In a past report I wrote a review of this antenna and I was not all warm and fuzzy about its performance. However, I was not prepared to give up so did a little tinkering. First, I moved the long leg to another position, I have it tied to a tree branch, well the clothes line at the end of the actual wire. By doing so we found a resonant point on 80 meters and that was about 3.600KHZ, this allowed us to cover 80CW pretty well. Ok, we checked 40, same, but wider coverage, antenna resonates about 7.100 and covers the CW band with a 1.4 SWR same on 80 meters.
Now this is where things get a little unusual, we have noticed when it rains, the SWR drops to near nothing on both bands, yet once the weather dries out, the SWR goes back to what I mentioned. The antenna has performed well on 80/40 but nothing else, forget trying to use it on 17/20/15/10 without a tuner.
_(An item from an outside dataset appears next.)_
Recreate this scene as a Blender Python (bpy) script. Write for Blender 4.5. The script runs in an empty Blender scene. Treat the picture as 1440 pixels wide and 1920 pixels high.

You might have someone copy you on those bands by doing so, but once you bypass the tuner what you have is a non resonant high SWR antenna. I think this antenna would work much better if it were not subject to my tower, although the apex is at 70 feet and the antenna performs well on those bands there may be some interaction between the tower and antenna.
I have a pipe attached to the tower and on the end of the pipe is a pulley, this arrangement offsets the antenna from the tower by at least five feet. You might find in all fairness find that a wooden pole with the same arrangement as I have using a long pole to offset the antenna. Your results may be better if both legs were horizontal instead of a an inverted V configuration.
If you doubt this antenna you might want to consider one of dual band wire antennas from MFJ at a much cheaper price, but this antenna will probably last ten years and be done. The Buckmaster will still be in great shape after that time, depends on your wants and needs, price versus quality.